I first discovered the scene when I visited Ukraine and Sweden whilst writing 1312: Among the Ultras. There I got rare access to a fight between two of Sweden’s biggest firms. In Ukraine, one of the most respected fighters in the okolofutbola scene is now one of the youngest and highest ranked commanders in the Ukrainian armed forces against Russia’s invasion.

And here is an important distinction: Hooligan firms shouldn’t be mistaken for ultras. For ultras the main focus is the show, the pyro and choreography on match days. Violence can occur, but it is often a byproduct. For hooligans violence is the only issue. A hooligan firm is the violent fighting wing of a football club’s supporters and they look very different to the beer bellied hooligans of the past.
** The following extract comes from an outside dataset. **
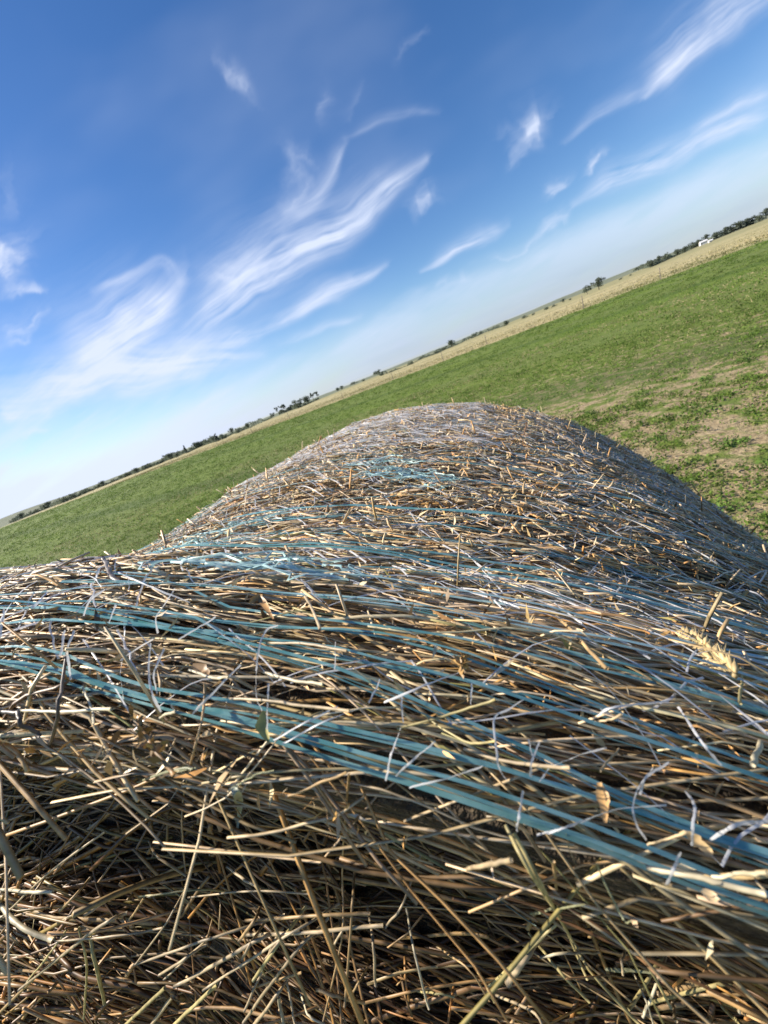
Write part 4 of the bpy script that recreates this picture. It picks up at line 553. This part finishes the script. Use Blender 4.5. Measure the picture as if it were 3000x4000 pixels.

Many train with military dedication, six days a week to stay in shape, training in boxing or judo to hone their fighting skills, and don’t drink or do drugs.

Hooligans argue they are doing nothing wrong. They are taking violence out of the stadium, regulating it and moving it far away from innocent people. Activists have long highlighted the connections between firms and far right groups and activities, even though there are some firms from traditionally left wing fanbases too.

Given that they are highly trained and highly organised, they have also proven useful in street protests, uprisings and even wars. Take Ukraine. Since the start of the war, hooligan firms have been recruiting men to fight with their political allies; hooligans from the Czech Republic, Poland, Croatia, Spain and beyond.

The Russian side also has a separate ultra and hooligan battalion, Espanola, which is 550 men strong and includes fighters from CSKA, Zenit, Spartak, Torpedo and Lokomotiv. But whilst the war in Ukraine rumbles on, the fighting in Europe continues, a weekend sport with their outcomes reported on like football scores on Telegram channels like Hooligans.cz and GruppaOF.

I get asked a lot about football violence. About ultras and hooligans. The two are often, and mistakenly, conflated. And whilst matchday violence must be taken seriously, it is the violence away from football that goes largely under the radar.